Many thanks to Cllr. Paul Mulville for forwarding this to the Archive. From 1976 this – the journal of Irishwoman United, is a very useful insight into the challenges that faced feminists both during the 1970s and long after. It also seems appropriate in light of the result this last weekend in regard to the 8th Amendment to consider a document that predates it and to see the range of issues, including abortion services provision, that were intrinsic to feminism in Ireland.

The publication contains a wide range of articles, including Crimes Against Women, A four section overview of The Family which considers The Patriarchal Family, the Suburban Family, the Rural Family and the Single Woman.

There’s a piece on ‘I’ve Started Another Pregnancy’ and another on Women in Other Countries.

The editorial notes that in 1951:

…the Catholic Church brought down a government which offered to provide free milk for babies up to six weeks after birth. The Mother and Child Scheme, devised by Noel Browne to provide pre and ante natal care for pregnant mothers, was seen by the Hierarchy as an evil state interference with the family.

And it continues:

Today, 25 years later the Church is proposing that the government provide, not just free milk, not just pre-natal care for the pregnant mother, but a wage which will support her and the unborn child from conception to birth. The Church’s shenanigans are designed to ensure that the Male Catholic Hierarchy keep control of the female body. Where 25 years ago they resisted State support married mother and child, they today advocate State support for the unmarried mother and child. Why?

Like King Canute they are trying to stem to the advancing tide. Women have asserted loudly and clearly a claim to control their own bodies, regardless of Church and State interference.
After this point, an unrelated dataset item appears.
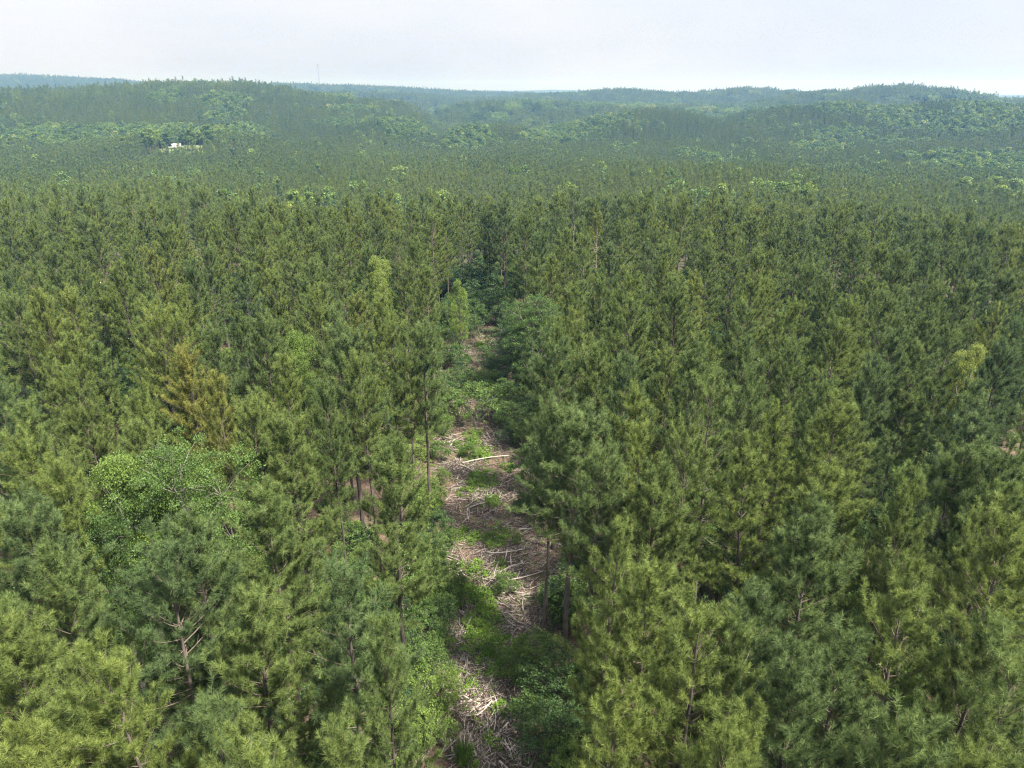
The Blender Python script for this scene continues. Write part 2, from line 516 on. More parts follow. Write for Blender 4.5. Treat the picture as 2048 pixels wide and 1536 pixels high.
fr = np.linspace(radians(-45), radians(45), 361)
bk = np.linspace(radians(45), radians(315), 61)[1:-1]
AZ = np.concatenate([fr, bk])
RD = np.concatenate([np.linspace(2, 150, 90), np.exp(np.linspace(math.log(153), math.log(8600), 190))])
aa, rr = np.meshgrid(AZ, RD)
gx, gy = rr * np.sin(aa), rr * np.cos(aa)
gz = ground(gx, gy)
V = np.stack([gx, gy, gz], -1).reshape(-1, 3)
na = len(AZ)
i = np.arange(len(RD) - 1)[:, None] * na; j = np.arange(na)[None]; j2 = (j + 1) % na
Fq = np.stack([i + j2, i + j, i + na + j, i + na + j2], -1).reshape(-1, 4)
V = np.concatenate([V, [[0, 0, float(ground(0.0, 0.1))]]])
Ft = np.stack([np.arange(na), (np.arange(na) + 1) % na, np.full(na, len(V) - 1)], -1)
g = add_obj('ground', mesh_from('ground', V, [Fq, Ft], ground_mat(), smooth=True))
tag(g, kind='structure')

# ------------------------------------------------------------------ the clearing's edges on the ground
_rows = [(1536, 838, 1120), (1300, 845, 1105), (1050, 865, 1120), (900, 830, 1065), (800, 850, 1055), (660, 908, 1005), (600, 922, 1000)]
_e = []
for py, xl, xr in _rows:
    a = ray(xl, py); b = ray(xr, py)
    ta, tb = -CAM_H / a[2], -CAM_H / b[2]
    _e.append((a[1] * ta, a[0] * ta, b[0] * tb))
_e = np.array(_e)


def clearing(y):
    return np.interp(y, _e[:, 0], _e[:, 1]), np.interp(y, _e[:, 0], _e[:, 2])


CLEAR_END = float(_e[-1, 0])


# ------------------------------------------------------------------ pines
def pine_parts(seed, T, base_f, R, step, twig_gap, k, w, S, sides=6, dead=0.0, gap=0.0, branch_sides=3, wide=0.8):
    """trunk, branches and crown meshes of one pine. base_f: where the live crown starts, R: its radius"""
    rng = np.random.default_rng(seed)
    tk = Tubes(); br = Tubes()
    zs = np.linspace(0, T * 0.985, 12)
    lean = rng.normal(0, 0.012, 2)
    wob = np.cumsum(rng.normal(0, 0.035, (12, 2)), axis=0)
    axis = np.stack([lean[0] * zs + wob[:, 0], lean[1] * zs + wob[:, 1], zs], -1)
    rt = 0.155 * T / 18
    tk.add(axis, np.interp(zs / T, [0, 0.02, 0.5, 0.85, 1], [rt * 1.35, rt, rt * 0.72, rt * 0.3, 0.012]), sides)

    def at(z):
        return np.array([np.interp(z, zs, axis[:, 0]), np.interp(z, zs, axis[:, 1]), z])
    zb = T * base_f
    P, D, S_, VY = [], [], [], []
    z = zb * 0.55
    phi = rng.random() * 6
    while z < T - 0.35:
        t = (z - zb) / (T - zb)
        nb = int(rng.integers(3, 6))
        for q in range(nb):
            phi += 2 * pi / nb + rng.normal(0, 0.35)
            if t < 0:                                # dead stubs below the crown
                if rng.random() < 0.3:
                    ln = rng.uniform(0.3, 1.4)
                    d = np.array((cos(phi), sin(phi), rng.uniform(-0.25, 0.25)))
                    p0 = at(z + rng.uniform(-.2, .2))
                    br.add([p0, p0 + d * ln * .5, p0 + d * ln + (0, 0, rng.uniform(-.2, .1))], [0.025, 0.018, 0.006], branch_sides)
                continue
            prof = (1 - t) ** wide * (0.55 + 0.45 * min(1, t / 0.22))
            ln = R * prof * rng.uniform(0.7, 1.12) + 0.35
            if rng.random() < gap: ln *= rng.uniform(0.25, 0.6)
            el = radians(6 + 54 * t ** 1.0 + rng.normal(0, 8))
            p0 = at(min(z + rng.uniform(-.25, .25), T - .3))
            h = np.array((cos(phi), sin(phi), 0))
            m = 6
            ss = np.linspace(0, 1, m)
            curve = p0 + (h * cos(el))[None] * (ss * ln)[:, None]
            curve[:, 2] += sin(el) * ss * ln + (ss ** 2) * ln * 0.22 - (ss * (1 - ss)) * ln * 0.12
            curve[:, :2] += np.cumsum(rng.normal(0, 0.03 * ln, (m, 2)), axis=0) * ss[:, None]
            r0 = 0.010 + 0.009 * ln
            br.add(curve, np.linspace(r0, 0.006, m), branch_sides)
            bare = rng.random() < dead
            tdir = unit(curve[-1] - curve[-2])
            n_tw = max(2, int(ln / twig_gap))
            for tt in np.concatenate([rng.uniform(0.22 if ln > 1 else 0.1, 1.0, n_tw), [1.0]]):
                b0 = np.array([np.interp(tt, ss, curve[:, c]) for c in range(3)])
                sg = rng.choice((-1, 1))
                yaw = sg * radians(rng.uniform(20, 75)) * (0.25 if tt == 1.0 else 1)
                dd = np.array((tdir[0] * cos(yaw) - tdir[1] * sin(yaw), tdir[0] * sin(yaw) + tdir[1] * cos(yaw), tdir[2] + rng.uniform(0.0, 0.7)))
                dd = unit(dd)
                tl = rng.uniform(0.15, 0.62) * (0.55 + 0.45 * (1 - tt)) * (0.7 + 0.12 * ln)
                e = b0 + dd * tl
                if tl > 0.22 and branch_sides:
                    br.add([b0, e], [0.009, 0.005], 3)
                if bare: continue
                cnt = 1 + (tl > 0.22) + (rng.random() < .5)
                clump = rng.normal(0, 0.13)
                for c in range(cnt):
                    f = 1 - c * rng.uniform(0.3, 0.5)
                    pp = b0 + dd * tl * f + rng.normal(0, 0.04, 3)
                    P.append(pp)
                    d2 = dd + rng.normal(0, 0.22, 3) + (0, 0, 0.45)
                    D.append(d2)
                    S_.append(S * rng.uniform(0.8, 1.2) * (1.4 if c == 0 else 1.0) * (1.12 if tt == 1.0 else 1))
                    VY.append(0.62 + clump + rng.normal(0, 0.1) if c == 0 else 0.36 + clump + rng.normal(0, 0.1))
        z += step * rng.uniform(0.75, 1.25)
    # leader
    for c in range(5):
        P.append(at(T - 0.1 - 0.14 * c)); D.append(np.array((rng.normal(0, .3), rng.normal(0, .3), 1.0))); S_.append(S); VY.append(0.65)
    P, D, S_, VY = map(np.array, (P, D, S_, VY))
    Vn, Fn, ix = needles(P, D, S_, k, w, rng)
    vy = np.clip(VY[ix] + np.repeat(rng.normal(0, 0.08, len(ix) // 3), 3), 0, 1)
    return (joined('pine_trunk', [tk.mesh('t', M_BARK), br.mesh('b', M_TWIG)]), mesh_from('pine_crown', Vn, Fn, M_PINE, vy))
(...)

This assertion takes two forms – the use contraception despite state laws against it – and the desperate recourse to abortion where contraception has failed or been unavailable. 10,000 Irish woman have gone to England to terminate pregnancy.

The Church’s answer is no longer ‘the wages of sin is eternal damnation’. The Church is now saying ‘the wages of sin is free milk and a petty State allowance’. Keep the woman pregnant at all costs, or minor cost to the State.

Irishwoman United say to the Church and Start -no offer of milk for unwanted children; no miserable wage for the unborn child.

We want free legal contraception now. We demand that all our children if and when we decide to have them, be born free.